Em primeiro lugar, aqueles que decidem não são os professores, mas dirigentes, naturalmente mais extremistas. Pior, o sector tem atraído muitos agitadores profissionais, que apostam na subversão como resposta nacional. Mas a questão é substantiva e não se reduz a divergências entre representantes e massas.
O problema que se criou no sector durante as longas décadas de euforia a crédito é dos mais graves. Nos tempos de facilidade fizeram-se avanços espantosos, mas também loucuras inacreditáveis. A época da "paixão pela educação", que se traduziu em atirar dinheiro para um dos sectores mais delicados, gerou melhorias notórias, com vícios patentes. Basta ver que, enquanto o número de estudantes no ensino básico caiu mais de 25% desde 1986, data da entrada na CEE, os docentes do mesmo nível no mesmo período subiram 30%, apesar dos cortes recentes. O sector constituiu um refúgio para muitos sem vocação de ensino. Inventaram-se reformas, cursos e métodos surreais, para satisfazer o excesso de docentes, não necessidades dos alunos. O problema tinha de rebentar mais cedo ou mais tarde.

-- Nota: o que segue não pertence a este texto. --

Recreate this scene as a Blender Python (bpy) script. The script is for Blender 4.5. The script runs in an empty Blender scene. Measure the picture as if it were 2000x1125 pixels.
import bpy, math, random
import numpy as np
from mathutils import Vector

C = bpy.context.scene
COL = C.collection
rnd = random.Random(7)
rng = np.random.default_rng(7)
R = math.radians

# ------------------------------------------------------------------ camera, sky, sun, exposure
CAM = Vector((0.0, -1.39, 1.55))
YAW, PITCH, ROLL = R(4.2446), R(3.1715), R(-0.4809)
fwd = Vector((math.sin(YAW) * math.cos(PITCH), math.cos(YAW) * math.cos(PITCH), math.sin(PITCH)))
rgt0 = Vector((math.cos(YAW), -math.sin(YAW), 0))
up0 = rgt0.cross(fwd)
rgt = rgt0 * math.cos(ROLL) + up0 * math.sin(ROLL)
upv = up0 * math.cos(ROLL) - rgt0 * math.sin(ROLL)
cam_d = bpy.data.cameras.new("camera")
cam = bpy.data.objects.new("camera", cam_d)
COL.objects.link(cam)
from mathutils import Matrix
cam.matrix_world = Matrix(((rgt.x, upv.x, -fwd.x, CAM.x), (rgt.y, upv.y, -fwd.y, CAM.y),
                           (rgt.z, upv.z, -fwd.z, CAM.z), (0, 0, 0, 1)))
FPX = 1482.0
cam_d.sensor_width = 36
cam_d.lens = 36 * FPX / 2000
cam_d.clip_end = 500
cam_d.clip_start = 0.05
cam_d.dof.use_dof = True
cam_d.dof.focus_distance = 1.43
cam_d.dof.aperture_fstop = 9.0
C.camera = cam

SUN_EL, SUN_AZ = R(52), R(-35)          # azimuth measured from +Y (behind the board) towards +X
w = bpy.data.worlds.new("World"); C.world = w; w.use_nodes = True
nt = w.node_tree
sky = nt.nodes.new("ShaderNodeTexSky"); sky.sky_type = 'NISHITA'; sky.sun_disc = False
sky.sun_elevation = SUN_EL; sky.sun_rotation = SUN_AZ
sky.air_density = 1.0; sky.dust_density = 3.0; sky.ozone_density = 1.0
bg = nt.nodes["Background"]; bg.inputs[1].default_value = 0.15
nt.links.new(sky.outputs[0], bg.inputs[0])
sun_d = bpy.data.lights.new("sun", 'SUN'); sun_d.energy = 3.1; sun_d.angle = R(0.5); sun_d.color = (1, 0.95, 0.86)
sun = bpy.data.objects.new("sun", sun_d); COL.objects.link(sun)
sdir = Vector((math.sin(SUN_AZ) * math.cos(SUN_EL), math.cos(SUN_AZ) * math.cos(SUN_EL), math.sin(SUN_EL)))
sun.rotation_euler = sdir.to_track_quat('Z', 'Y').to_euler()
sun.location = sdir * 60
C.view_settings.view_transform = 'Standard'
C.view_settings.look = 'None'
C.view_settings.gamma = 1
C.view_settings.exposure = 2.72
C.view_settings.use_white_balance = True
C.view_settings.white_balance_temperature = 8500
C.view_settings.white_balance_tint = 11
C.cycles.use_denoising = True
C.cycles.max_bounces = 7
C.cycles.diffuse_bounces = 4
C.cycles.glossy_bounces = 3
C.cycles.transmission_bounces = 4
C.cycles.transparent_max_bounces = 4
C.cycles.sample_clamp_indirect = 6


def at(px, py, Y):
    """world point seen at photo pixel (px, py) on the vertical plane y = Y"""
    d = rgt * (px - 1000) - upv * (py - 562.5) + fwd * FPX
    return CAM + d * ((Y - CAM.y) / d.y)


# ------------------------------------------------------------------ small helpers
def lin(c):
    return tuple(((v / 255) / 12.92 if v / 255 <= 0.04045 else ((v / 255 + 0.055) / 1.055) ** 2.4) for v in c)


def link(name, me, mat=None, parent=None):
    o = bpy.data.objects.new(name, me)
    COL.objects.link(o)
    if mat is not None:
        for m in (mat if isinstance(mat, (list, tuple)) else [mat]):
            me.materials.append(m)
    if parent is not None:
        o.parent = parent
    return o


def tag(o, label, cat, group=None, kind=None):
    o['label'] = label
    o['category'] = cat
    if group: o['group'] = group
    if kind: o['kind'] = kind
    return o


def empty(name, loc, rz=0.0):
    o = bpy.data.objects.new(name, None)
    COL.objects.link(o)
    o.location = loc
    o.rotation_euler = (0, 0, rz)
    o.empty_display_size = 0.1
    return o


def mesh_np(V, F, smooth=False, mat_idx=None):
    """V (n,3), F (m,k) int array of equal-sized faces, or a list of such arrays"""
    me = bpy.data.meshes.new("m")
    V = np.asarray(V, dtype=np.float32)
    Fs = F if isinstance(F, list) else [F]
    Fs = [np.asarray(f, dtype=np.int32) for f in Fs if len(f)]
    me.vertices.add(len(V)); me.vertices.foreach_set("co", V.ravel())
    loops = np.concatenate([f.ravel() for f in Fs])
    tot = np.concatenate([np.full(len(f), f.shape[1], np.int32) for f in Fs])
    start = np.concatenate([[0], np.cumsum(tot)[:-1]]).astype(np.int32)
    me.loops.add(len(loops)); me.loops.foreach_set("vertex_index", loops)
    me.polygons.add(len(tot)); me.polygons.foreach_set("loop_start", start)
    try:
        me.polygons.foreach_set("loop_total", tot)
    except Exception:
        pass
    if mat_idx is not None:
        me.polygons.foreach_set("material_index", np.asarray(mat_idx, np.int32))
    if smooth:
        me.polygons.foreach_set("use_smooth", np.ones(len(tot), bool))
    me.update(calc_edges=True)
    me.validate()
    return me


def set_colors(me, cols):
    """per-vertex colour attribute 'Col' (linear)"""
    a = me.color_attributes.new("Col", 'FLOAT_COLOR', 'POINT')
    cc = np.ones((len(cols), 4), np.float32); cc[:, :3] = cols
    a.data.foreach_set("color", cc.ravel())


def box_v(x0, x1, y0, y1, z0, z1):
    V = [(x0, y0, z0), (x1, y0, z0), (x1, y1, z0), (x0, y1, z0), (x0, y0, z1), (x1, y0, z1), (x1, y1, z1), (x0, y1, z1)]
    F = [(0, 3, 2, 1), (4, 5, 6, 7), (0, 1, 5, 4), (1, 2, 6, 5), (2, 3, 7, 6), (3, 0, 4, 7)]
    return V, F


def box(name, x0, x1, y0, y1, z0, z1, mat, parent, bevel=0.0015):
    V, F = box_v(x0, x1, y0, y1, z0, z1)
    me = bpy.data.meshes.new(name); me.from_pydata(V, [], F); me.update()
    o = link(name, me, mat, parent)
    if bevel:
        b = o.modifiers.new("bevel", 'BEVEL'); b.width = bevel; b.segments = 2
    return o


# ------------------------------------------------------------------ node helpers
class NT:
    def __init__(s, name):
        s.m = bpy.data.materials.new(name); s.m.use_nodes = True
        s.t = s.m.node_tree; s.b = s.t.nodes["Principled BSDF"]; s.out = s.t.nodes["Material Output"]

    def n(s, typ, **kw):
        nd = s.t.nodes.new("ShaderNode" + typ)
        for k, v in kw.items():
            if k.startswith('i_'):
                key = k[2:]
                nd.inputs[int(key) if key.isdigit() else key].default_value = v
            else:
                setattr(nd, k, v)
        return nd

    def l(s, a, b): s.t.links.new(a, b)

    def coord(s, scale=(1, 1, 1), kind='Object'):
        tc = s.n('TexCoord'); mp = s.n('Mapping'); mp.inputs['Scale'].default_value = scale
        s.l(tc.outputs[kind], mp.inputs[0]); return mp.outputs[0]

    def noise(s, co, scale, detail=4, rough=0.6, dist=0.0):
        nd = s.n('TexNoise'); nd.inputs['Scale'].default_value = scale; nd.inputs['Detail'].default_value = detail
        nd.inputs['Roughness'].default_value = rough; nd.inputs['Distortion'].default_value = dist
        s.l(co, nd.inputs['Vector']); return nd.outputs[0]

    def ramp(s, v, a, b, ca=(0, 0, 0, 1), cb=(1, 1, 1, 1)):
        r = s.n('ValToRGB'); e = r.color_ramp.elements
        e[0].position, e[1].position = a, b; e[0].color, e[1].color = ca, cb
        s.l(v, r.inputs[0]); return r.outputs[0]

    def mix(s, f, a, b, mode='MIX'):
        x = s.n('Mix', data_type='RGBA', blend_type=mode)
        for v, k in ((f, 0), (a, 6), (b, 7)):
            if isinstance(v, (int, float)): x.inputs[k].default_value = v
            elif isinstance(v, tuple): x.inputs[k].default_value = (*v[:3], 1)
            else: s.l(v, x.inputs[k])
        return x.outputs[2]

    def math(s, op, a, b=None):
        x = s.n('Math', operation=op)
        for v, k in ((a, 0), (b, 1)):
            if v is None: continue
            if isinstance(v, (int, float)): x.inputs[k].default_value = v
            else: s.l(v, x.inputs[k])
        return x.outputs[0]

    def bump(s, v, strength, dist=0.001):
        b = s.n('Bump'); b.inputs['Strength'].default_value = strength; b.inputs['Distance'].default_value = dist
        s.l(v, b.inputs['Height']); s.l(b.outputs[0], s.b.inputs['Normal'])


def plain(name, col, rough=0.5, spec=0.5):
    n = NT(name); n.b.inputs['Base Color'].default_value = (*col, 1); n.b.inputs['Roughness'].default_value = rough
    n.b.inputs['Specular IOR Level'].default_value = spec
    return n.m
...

E agora, quando o ajustamento é inevitável, as condições em que se desenrola proporcionam o máximo de irritação.
Os professores são pessoas superiormente inteligentes, com uma tarefa muito exigente. Enfrentar uma turma é uma das actividades psicologicamente mais constrangedoras e absorventes. A pressão é grande e não é qualquer um que dá aulas de qualidade; só mesmo quem tem vocação. Por outro lado, os docentes são facilmente sugestionáveis, pois têm tempo livre e funcionam em comunidade. As suas salas de convívio facilmente se transformam em incubadoras de raivas e agravos. Basta uma faísca e tudo fica explosivo. Nos últimos anos, as labaredas foram várias. Entrando em curto-circuito de exaltação, não admira que pessoas comuns se aprestem a comportamentos aberrantes. Caindo em si, percebem o mal em que participam.
Os exames de 2012/13 não são assunto menor, mas um caso muito sério, que nos deve fazer pensar. Apesar de tudo, nunca devemos perder o respeito pelos professores.

Comentários

Anónimo disse…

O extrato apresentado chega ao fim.